WHAT YOU HAVE TO DO:
Can the data below be echoed back word for word?

PROVIDED DATA:

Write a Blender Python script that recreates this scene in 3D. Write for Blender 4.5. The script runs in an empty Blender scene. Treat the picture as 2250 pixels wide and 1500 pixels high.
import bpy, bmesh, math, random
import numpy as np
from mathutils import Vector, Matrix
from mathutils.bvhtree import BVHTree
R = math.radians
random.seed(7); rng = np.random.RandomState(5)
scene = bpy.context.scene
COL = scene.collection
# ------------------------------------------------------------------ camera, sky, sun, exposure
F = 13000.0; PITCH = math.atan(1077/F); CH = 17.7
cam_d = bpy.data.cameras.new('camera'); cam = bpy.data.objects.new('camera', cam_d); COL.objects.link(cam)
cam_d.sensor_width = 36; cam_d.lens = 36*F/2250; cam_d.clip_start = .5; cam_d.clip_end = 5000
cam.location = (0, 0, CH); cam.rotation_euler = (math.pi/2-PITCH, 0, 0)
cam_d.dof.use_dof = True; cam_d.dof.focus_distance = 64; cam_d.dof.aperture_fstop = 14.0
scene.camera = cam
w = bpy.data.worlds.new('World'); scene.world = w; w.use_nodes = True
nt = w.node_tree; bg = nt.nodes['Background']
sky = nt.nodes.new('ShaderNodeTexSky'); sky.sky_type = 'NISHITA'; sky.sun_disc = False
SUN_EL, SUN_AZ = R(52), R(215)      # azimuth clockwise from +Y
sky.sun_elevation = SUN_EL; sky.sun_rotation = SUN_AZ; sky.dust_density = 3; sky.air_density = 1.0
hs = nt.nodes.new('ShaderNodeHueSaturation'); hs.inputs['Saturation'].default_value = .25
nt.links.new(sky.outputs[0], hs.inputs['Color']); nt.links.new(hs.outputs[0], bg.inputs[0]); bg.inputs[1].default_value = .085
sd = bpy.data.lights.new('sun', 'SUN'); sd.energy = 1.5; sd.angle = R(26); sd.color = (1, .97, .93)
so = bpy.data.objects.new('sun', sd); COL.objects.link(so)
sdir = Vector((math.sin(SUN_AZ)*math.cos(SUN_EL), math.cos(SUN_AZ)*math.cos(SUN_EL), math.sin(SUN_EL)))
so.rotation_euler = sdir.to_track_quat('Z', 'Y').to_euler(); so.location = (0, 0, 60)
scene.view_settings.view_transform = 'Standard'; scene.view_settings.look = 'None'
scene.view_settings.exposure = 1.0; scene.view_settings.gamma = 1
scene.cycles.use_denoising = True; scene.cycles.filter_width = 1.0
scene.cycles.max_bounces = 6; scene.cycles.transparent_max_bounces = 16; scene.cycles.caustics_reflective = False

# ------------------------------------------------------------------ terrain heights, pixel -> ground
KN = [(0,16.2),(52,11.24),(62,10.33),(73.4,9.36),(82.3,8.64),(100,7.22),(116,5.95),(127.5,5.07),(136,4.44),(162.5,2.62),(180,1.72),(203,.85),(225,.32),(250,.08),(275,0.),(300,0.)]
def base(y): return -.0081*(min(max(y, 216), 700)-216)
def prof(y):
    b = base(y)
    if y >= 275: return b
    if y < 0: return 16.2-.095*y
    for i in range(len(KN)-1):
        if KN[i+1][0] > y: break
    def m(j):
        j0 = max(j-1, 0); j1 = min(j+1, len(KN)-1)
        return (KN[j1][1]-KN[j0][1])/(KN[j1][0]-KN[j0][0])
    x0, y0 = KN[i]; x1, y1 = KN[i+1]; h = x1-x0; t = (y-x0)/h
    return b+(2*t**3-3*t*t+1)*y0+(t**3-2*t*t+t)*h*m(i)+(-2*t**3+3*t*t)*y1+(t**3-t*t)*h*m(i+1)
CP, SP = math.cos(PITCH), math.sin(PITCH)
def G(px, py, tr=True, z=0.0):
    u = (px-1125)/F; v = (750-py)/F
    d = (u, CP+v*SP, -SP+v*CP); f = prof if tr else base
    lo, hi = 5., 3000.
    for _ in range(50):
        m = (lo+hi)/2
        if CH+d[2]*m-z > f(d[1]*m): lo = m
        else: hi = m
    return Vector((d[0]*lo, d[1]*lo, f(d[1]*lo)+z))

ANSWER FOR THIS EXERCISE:
Write a Blender Python script that recreates this scene in 3D. Write for Blender 4.5. The script runs in an empty Blender scene. Treat the picture as 2250 pixels wide and 1500 pixels high.
import bpy, bmesh, math, random
import numpy as np
from mathutils import Vector, Matrix
from mathutils.bvhtree import BVHTree
R = math.radians
random.seed(7); rng = np.random.RandomState(5)
scene = bpy.context.scene
COL = scene.collection
# ------------------------------------------------------------------ camera, sky, sun, exposure
F = 13000.0; PITCH = math.atan(1077/F); CH = 17.7
cam_d = bpy.data.cameras.new('camera'); cam = bpy.data.objects.new('camera', cam_d); COL.objects.link(cam)
cam_d.sensor_width = 36; cam_d.lens = 36*F/2250; cam_d.clip_start = .5; cam_d.clip_end = 5000
cam.location = (0, 0, CH); cam.rotation_euler = (math.pi/2-PITCH, 0, 0)
cam_d.dof.use_dof = True; cam_d.dof.focus_distance = 64; cam_d.dof.aperture_fstop = 14.0
scene.camera = cam
w = bpy.data.worlds.new('World'); scene.world = w; w.use_nodes = True
nt = w.node_tree; bg = nt.nodes['Background']
sky = nt.nodes.new('ShaderNodeTexSky'); sky.sky_type = 'NISHITA'; sky.sun_disc = False
SUN_EL, SUN_AZ = R(52), R(215)      # azimuth clockwise from +Y
sky.sun_elevation = SUN_EL; sky.sun_rotation = SUN_AZ; sky.dust_density = 3; sky.air_density = 1.0
hs = nt.nodes.new('ShaderNodeHueSaturation'); hs.inputs['Saturation'].default_value = .25
nt.links.new(sky.outputs[0], hs.inputs['Color']); nt.links.new(hs.outputs[0], bg.inputs[0]); bg.inputs[1].default_value = .085
sd = bpy.data.lights.new('sun', 'SUN'); sd.energy = 1.5; sd.angle = R(26); sd.color = (1, .97, .93)
so = bpy.data.objects.new('sun', sd); COL.objects.link(so)
sdir = Vector((math.sin(SUN_AZ)*math.cos(SUN_EL), math.cos(SUN_AZ)*math.cos(SUN_EL), math.sin(SUN_EL)))
so.rotation_euler = sdir.to_track_quat('Z', 'Y').to_euler(); so.location = (0, 0, 60)
scene.view_settings.view_transform = 'Standard'; scene.view_settings.look = 'None'
scene.view_settings.exposure = 1.0; scene.view_settings.gamma = 1
scene.cycles.use_denoising = True; scene.cycles.filter_width = 1.0
scene.cycles.max_bounces = 6; scene.cycles.transparent_max_bounces = 16; scene.cycles.caustics_reflective = False

# ------------------------------------------------------------------ terrain heights, pixel -> ground
KN = [(0,16.2),(52,11.24),(62,10.33),(73.4,9.36),(82.3,8.64),(100,7.22),(116,5.95),(127.5,5.07),(136,4.44),(162.5,2.62),(180,1.72),(203,.85),(225,.32),(250,.08),(275,0.),(300,0.)]
def base(y): return -.0081*(min(max(y, 216), 700)-216)
def prof(y):
    b = base(y)
    if y >= 275: return b
    if y < 0: return 16.2-.095*y
    for i in range(len(KN)-1):
        if KN[i+1][0] > y: break
    def m(j):
        j0 = max(j-1, 0); j1 = min(j+1, len(KN)-1)
        return (KN[j1][1]-KN[j0][1])/(KN[j1][0]-KN[j0][0])
    x0, y0 = KN[i]; x1, y1 = KN[i+1]; h = x1-x0; t = (y-x0)/h
    return b+(2*t**3-3*t*t+1)*y0+(t**3-2*t*t+t)*h*m(i)+(-2*t**3+3*t*t)*y1+(t**3-t*t)*h*m(i+1)
CP, SP = math.cos(PITCH), math.sin(PITCH)
def G(px, py, tr=True, z=0.0):
    u = (px-1125)/F; v = (750-py)/F
    d = (u, CP+v*SP, -SP+v*CP); f = prof if tr else base
    lo, hi = 5., 3000.
    for _ in range(50):
        m = (lo+hi)/2
        if CH+d[2]*m-z > f(d[1]*m): lo = m
        else: hi = m
    return Vector((d[0]*lo, d[1]*lo, f(d[1]*lo)+z))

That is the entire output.